→ **BRIEF**: Select lines where the word "from" appears.

──────── SOURCE MATERIAL ────────

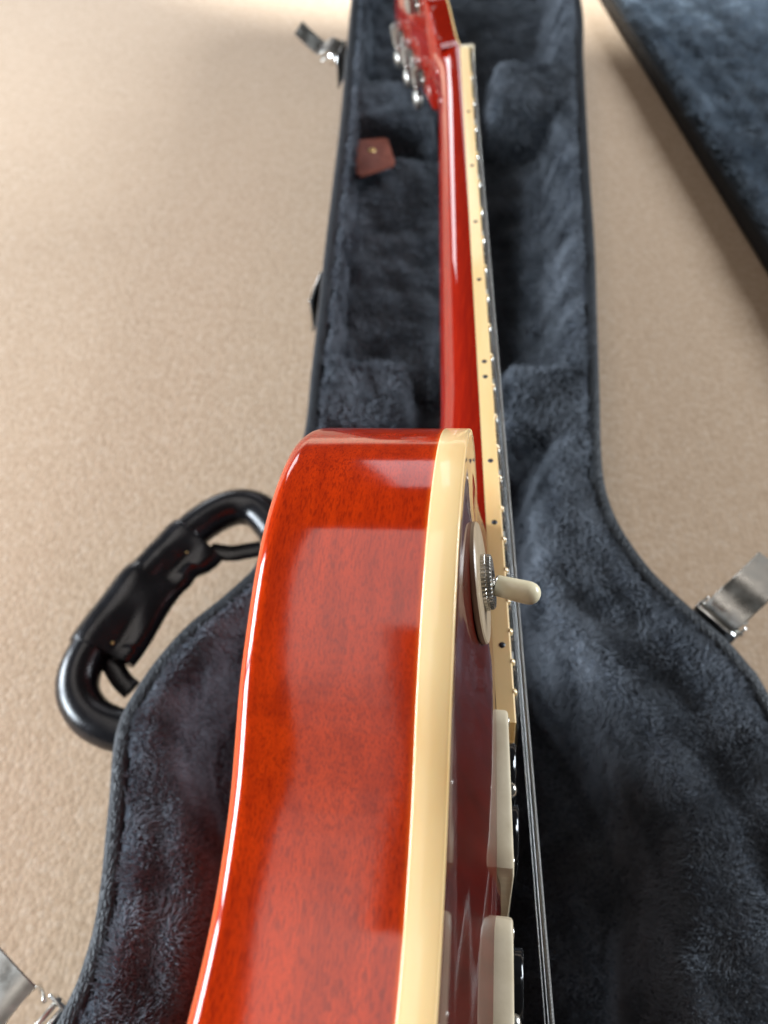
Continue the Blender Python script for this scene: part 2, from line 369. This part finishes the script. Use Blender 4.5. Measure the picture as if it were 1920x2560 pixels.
# ------------------------------------------------------------------ handle
hd = empty('handle', case)
def flat(pts, z): return path(pts, z)-case_off
HP = crom(flat([(600, 1150), (560, 1105), (520, 1095), (478, 1106), (430, 1136), (372, 1188), (310, 1250), (248, 1325), (200, 1395), (172, 1452), (170, 1502), (196, 1546), (240, 1572), (280, 1580)], -115), 8)
mesh('grip_tube', *tube(HP, 11.0, 18), m_rub, hd)
SL = crom(flat([(408, 1155), (372, 1188), (310, 1250), (248, 1325), (196, 1402)], -115), 10)
V, Fc = [], []
rings = []
T = np.gradient(SL, axis=0); T /= np.linalg.norm(T, axis=1)[:, None]
for i, (p, d) in enumerate(zip(SL, T)):
    f_ = i/(len(SL)-1); a = np.cross(d, [0, 0, 1.]); a /= np.linalg.norm(a)
    if a[0] < 0: a = -a
    fw = 26+1.6*math.sin(f_*8.5+.8)-2.2*math.exp(-((f_-.30)/.05)**2); rr = 11.9-1.6*math.exp(-((f_-.44)/.05)**2)+.5*math.sin(f_*15); cr_ = 1-.22*math.exp(-((f_-.44)/.06)**2)
    th = np.linspace(math.radians(88), math.radians(272), 14); ring = [p+a*rr*np.cos(q)+np.array([0, 0, 1.])*rr*np.sin(q) for q in th]
    va = 2.0*math.sin(f_*11+1.2)
    for q_, h_ in ((.30, -10.2), (.55, -7.2), (.82, -5.6), (.97, -3.2), (1.02, 0), (.97, 3.6), (.82, 6.2), (.60, (6.2+va)), (.42, 7.6+va*.8), (.24, 10.4)):
        ring.append(p+a*fw*q_+np.array([0, 0, h_*cr_]))
    rings.append(np.array(ring))
mesh('grip_wrap', *loft(rings), m_rub, hd, auto=50)
for pa in ([(408, 1155), (405, 1158)], [(196, 1402), (193, 1407)]):
    q = flat([pa[0], pa[1]], -115); d = (q[1]-q[0])/np.linalg.norm(q[1]-q[0])
    a = np.cross(d, [0, 0, 1.]); th = np.linspace(0, 2*np.pi, 24)
    mesh('wrap_collar', *tube(np.array([q[0]+a*11.3*np.cos(k)+np.array([0, 0, 11.3*np.sin(k)]) for k in th]), .9, 6), m_rub, hd)
for (u, v) in ((404, 1193), (243, 1389)):
    c = flat([(u, v)], -109)[0]
    mesh('hole_spot', *lathe([(0, 1.0), (.5, .9), (.7, .5), (.75, .05)], c, (0, 0, 1), 12), m_brass, hd)  # small bright discs in place of holes that let the carpet show through
for pts in ([(455, 1190), (500, 1195), (535, 1190), (565, 1185)], [(236, 1425), (262, 1468), (285, 1490)]):
    P = crom(flat(pts, -118), 6); mesh('hanger_strap', *tube(P, 5.5, 10, 2.0), m_rub, hd)
c = flat([(246, 1586)], -125)[0]; mesh('mount_plate', *box(c+[4, 0, 0], (7, 5, 1.2), .5), m_chrome, hd)

# ------------------------------------------------------------------ latches
def strip(P, wdir, wid, th):
    P = np.asarray(P, float); wdir = np.asarray(wdir, float)/np.linalg.norm(wdir); rings = []
    for i in range(len(P)):
        d = P[min(i+1, len(P)-1)]-P[max(i-1, 0)]; d /= np.linalg.norm(d); n = np.cross(d, wdir); n /= np.linalg.norm(n); hw = wid/2; b = min(th*.4, .5)
        rings.append(np.array([P[i]-wdir*(hw-b)-n*th/2, P[i]+wdir*(hw-b)-n*th/2, P[i]+wdir*hw-n*(th/2-b), P[i]+wdir*hw+n*(th/2-b), P[i]+wdir*(hw-b)+n*th/2, P[i]-wdir*(hw-b)+n*th/2, P[i]-wdir*hw+n*(th/2-b), P[i]-wdir*hw-n*(th/2-b)]))
    return loft(rings)
def latch(p, outd, along, lever, width, label, wire=True):
    """p: point on the case wall just under the rim; lever: (outward, up) points of the opened lever"""
    L = empty('latch', case); L['label'] = label
    o = np.array([*outd, 0.]); o /= np.linalg.norm(o); al = np.array([*along, 0.]); al /= np.linalg.norm(al); up = np.array([0, 0, 1.])
    P = crom([p+o*a+up*b for a, b in lever], 8)
    mesh('lever', *strip(P, al, width, 1.3), m_satin, L, auto=40)
    mesh('back_plate', *box(p+o*.9-up*14, (width*.62, .9, 15), .4, np.array([al, o, up])), m_chrome, L)
    for s_ in ((-1, 1) if wire else ()):
        q = p+al*s_*(width/2+1.6)
        mesh('hinge_ear', *box(q+o*4-up*3, (.7, 4.5, 5), .4, np.array([al, o, up])), m_chrome, L)
    if wire: mesh('hinge_pin', *tube([p-al*(width/2+3)+o*5-up*1, p+al*(width/2+3)+o*5-up*1], 1.2, 8), m_nickel, L)
    if wire:
        q = p+o*9-up*1
        mesh('wire_loop', *tube(crom([q-al*width*.42, q-al*width*.42+o*9-up*6, q+al*width*.42+o*9-up*6, q+al*width*.42], 6), .9, 8), m_nickel, L)
    return L
p = at(1545, 1345, ZR-6)-case_off
latch(p, (.72, .69), (.72, -.69), [(2, -4), (5, 3), (13, 8), (22, 10), (30, 15), (37, 20)], 20, 'opened chrome latch on the right edge of the case')
p = at(738, 108, ZR-8)-case_off
latch(p, (-1, .12), (.12, 1), [(2, 0), (12, 4), (20, 0), (30, 6), (42, 16)], 26, 'opened chrome latch beside the headstock')
p = at(684, 620, ZR-16)-case_off
latch(p, (-1, .1), (.1, 1), [(1.5, -4), (2.5, -8), (2.5, -16), (2.0, -26), (3.2, -30)], 26, 'chrome latch hanging down beside the neck', wire=False)
p = at(92, 2240, ZR-12)-case_off
latch(p, (-.86, .5), (.5, .86), [(16, -1), (22, 0), (30, -.5), (40, -1), (60, -2)], 19, 'chrome latch lever below the handle')

# ------------------------------------------------------------------ leather pull tab on the compartment lid
tab = empty('pull_tab', case)
tz = -99.0
TP = path([(757, 306), (762, 300), (830, 296), (838, 300), (853, 352), (850, 360), (780, 384), (770, 380)], tz)-case_off
cx_ = TP.mean(0); rr = []
for k, (zz, sc) in enumerate(((-2.2, .95), (-1.7, 1), (.6, 1), (1.1, .95))):
    q = cx_+(TP-cx_)*sc; q = q.copy(); q[:, 2] += zz+ (TP[:, 0]-cx_[0])*.03-((TP[:, 1]-cx_[1])*.05); rr.append(q)
tb = mesh('leather_flap', *loft(rr), m_leather, tab, auto=50)
c = path([(803, 326)], tz)[0]-case_off
mesh('stud', *lathe([(0, 3.6), (1.0, 3.3), (1.8, 1.9), (2.0, .05)], c+[0, 0, 0], (0, 0, 1), 14), m_brass, tab)

# ------------------------------------------------------------------ lid, opened flat on the carpet to the right
lid = empty('lid', case)
ZL = -159.0
e0, e1 = at(1295, 0, ZC), at(1659, 600, ZC); ld = (e0-e1)/np.linalg.norm(e0-e1); lo = np.array([ld[1], -ld[0], 0])   # along the edge away from the camera; outward to the right
A0 = e1-ld*560; A0[2] = ZL
ls = np.arange(0, 1200, 4.0); lt = np.r_[0, .8, 2.5, 5.5, 7.5, 8.2]; lz = np.array([ZL-4, ZL-1.2, ZL, ZL, ZL-1, ZL-5])
rings = [np.array([A0+ld*s_+lo*0+[0, 0, ZC+3-ZL]]+[A0+ld*s_+lo*a+[0, 0, b-ZL] for a, b in zip(lt, lz)]) for s_ in ls]
V, Fc = loft(rings, False, False); mesh('lid_shell', V-case_off, [f[::-1] for f in Fc], m_tolex, lid)
mesh('lid_piping', *tube([A0+ld*s_+lo*9.0+[0, 0, -.6]-case_off for s_ in ls[::4]], 1.7, 8), m_tolex, lid)
us = np.arange(6, 330, 3.5); SS, UU = np.meshgrid(ls, us, indexing='ij'); nu = len(us)
prof = np.interp(UU, [6, 10, 18, 26, 34, 44, 60, 72, 84, 100, 330], [-3, 1, 2.5, 1, -3, -8, -9, -5, -9, -6, -2])
Vl = (A0[None, None]+ld*SS[..., None]+lo*UU[..., None]).reshape(-1, 3); Vl[:, 2] = ZL+prof.ravel(); lump = flow(np.column_stack([Vl[:, 0], Vl[:, 1], 0*Vl[:, 0]]), 36)
Vl[:, 2] += lump[:, 0]*1.3*sst(26, 60, UU.ravel())-5*np.exp(-((UU.ravel()-118-4*lump[:, 1])/5)**2)*sst(-.5, .3, lump[:, 2])-3*np.exp(-((UU.ravel()-34)/4)**2)
Fl = [(i*nu+j, i*nu+j+1, (i+1)*nu+j+1, (i+1)*nu+j) for i in range(len(ls)-1) for j in range(nu-1)]
ll = mesh('lid_lining', Vl-case_off, Fl, m_plush, lid)
fur('lid_pile', Vl-case_off, Fl, 26, 6.5, m_lidpile, ll, r0=.32)

# ------------------------------------------------------------------ the guitar
G = empty('electric_guitar'); G.rotation_euler = (0, -LEAN, 0)
G['label'] = 'cherry red electric guitar with cream binding standing on its edge in the open case'; G['category'] = 'guitar'
FT = 7.0
TAN = math.tan(math.radians(4.3766)); X22, TH, BW = 15.075, 44.8, 6.96
def fret(n): return 628*2**(-n/12)
Y22 = fret(22)
def fx(y): return X22-(y-Y22)*TAN               # height of the fingerboard edge (fret top)
def fz(y): return 28.5-(y-Y22)/(628-Y22)*7       # half width of the fingerboard
bass = [(241.94, 24.4), (240.86, 42.11), (238.05, 62.95), (232.21, 84.32), (220.53, 105.07), (200.15, 122.09), (172.13, 128.64), (140.98, 123.2), (112.05, 111.2), (85.67, 108.8), (51.5, 118.37), (10.58, 139.38), (-31.14, 163.33), (-73.1, 175.9)]
treb = [(-118, 172), (-158, 140), (-182, 78), (-188, 0), (-182, -70), (-160, -118), (-120, -146), (-80, -154), (-40, -146), (10, -126), (51, -110), (85, -103), (112, -106), (141, -114), (165, -120), (190, -119), (208, -110), (219, -97), (214, -80), (200, -62), (186, -45), (180, -31), (200, -26), (232, -22), (241, 0)]
OL = resample(crom(bass+treb, 14, closed=True), 2.5)
nI = inset_normals(OL)
SP = np.column_stack([np.clip(OL[:, 0]*.7, -110, 118), np.zeros(len(OL))])
def yz(P2, x): return np.column_stack([np.broadcast_to(x, (len(P2),)), P2])
def body_rings(prof): return [yz(OL+nI*i, x) for x, i in prof]
R_ = 4.8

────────

→ **COMPLETE ANSWER**:
Continue the Blender Python script for this scene: part 2, from line 369. This part finishes the script. Use Blender 4.5. Measure the picture as if it were 1920x2560 pixels.
e0, e1 = at(1295, 0, ZC), at(1659, 600, ZC); ld = (e0-e1)/np.linalg.norm(e0-e1); lo = np.array([ld[1], -ld[0], 0])   # along the edge away from the camera; outward to the right